Vallejo Bankruptcy Ruling Imminent

SAN FRANCISCO - The judge in Vallejo, Calif.'s bankruptcy case may rule on its eligibility for protection from creditors as soon as today.

Lawyers for the San Francisco Bay-area city and employee unions filed final briefs Friday.

Judge Michael McManus of the U.S. Bankruptcy Court for the Eastern District of California had previously scheduled hearings and told lawyers to expect a ruling today but late last week he delayed the hearings to Sept. 8. Lawyers for the two parties said he may rule this week via the court's Web site.

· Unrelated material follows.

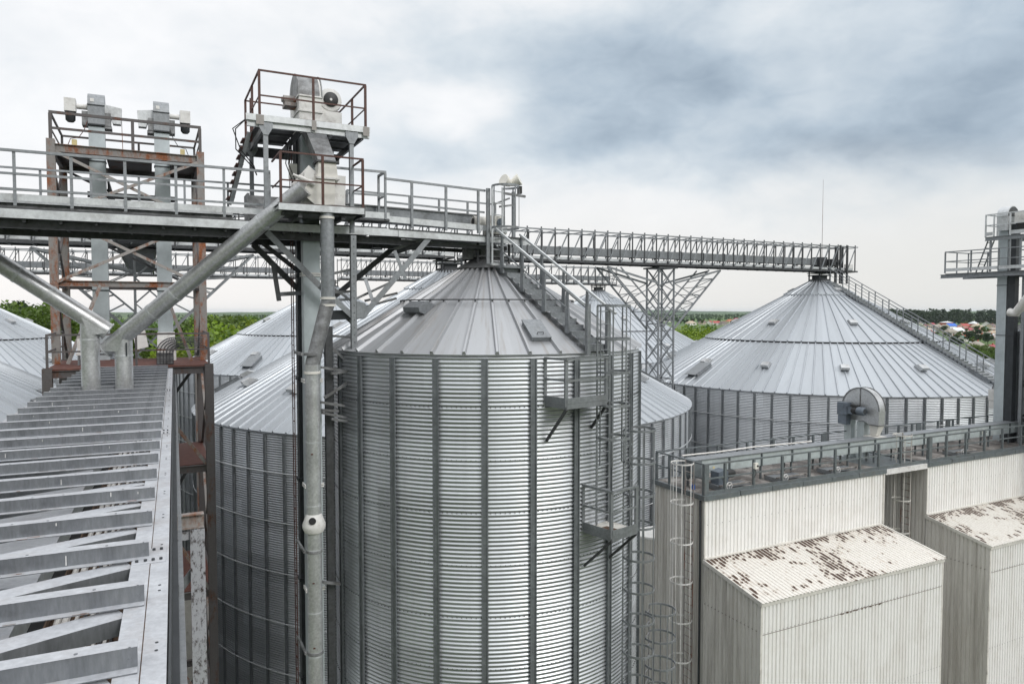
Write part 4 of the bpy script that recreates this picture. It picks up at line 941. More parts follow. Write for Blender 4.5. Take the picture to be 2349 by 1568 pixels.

Vallejo and its unions have been fighting over the city's eligibility for bankruptcy in McManus' Sacramento courtroom since the city filed on May 23.

Vallejo is the biggest U.S. municipality to seek bankruptcy protection to since Orange County, Calif., in 1994. Its biggest unsecured creditors are workers, who had contracts that promised pay raises the city now says it can't afford, and retirees, who are owed almost $220 million in unfunded pension and retirement health benefits.

The city also owed $53 million to bondholders at the time of its filing. Union Bank of California, which was the letter of credit bank on $47 million of Vallejo variable-rate demand obligations, is the largest holder because it called the debt after the filing.

McManus must decide whether the city has proven it is insolvent, has negotiated in good faith to avoid bankruptcy and has shown it wants to negotiate a plan of adjustment to its debts.

Chapter 9 of the bankruptcy code requires a very different test of solvency than other forms of bankruptcy: It is not a balance sheet test; it's a cash flow test.

The city doesn't have to prove that it has no assets or that its liabilities are greater than its assets. It doesn't even have to show that it has cut basic city services. It simply has to show that it doesn't have the cash to pay its bills.

Vallejo says its general fund has no reserves and would have had a $17 million deficit this year outside of bankruptcy.

"We had no choice," said city bankruptcy attorney Marc Levinson of Orrick, Herrington & Sutcliffe LLP. "We're insolvent."

The unions say the judge should look beyond the city's general fund to consider the $116 million that the city holds in other funds. The city and the unions disagree over whether the city has the right to tap those funds. The unions brought in an expert witness to show how the city could tap other funds, raise revenues and cut costs to stave off bankruptcy.

Union attorney Dean Gloster of Farella Braun + Martell LLP in San Francisco, also argued that the city has overstated what it owes - and hence its inability to pay - by rejecting salary concessions from employees.

Workers offered to take temporary pay cuts of about $10 million to keep the city out of bankruptcy, but the city rejected the offer because it wouldn't make the city solvent in the long term.

Gloster acknowledged last week that the unions have taken on a tough case.

"We thought it was a real clear issue in the law," he said. "But it is a very difficult argument to win in front of a bankruptcy judge."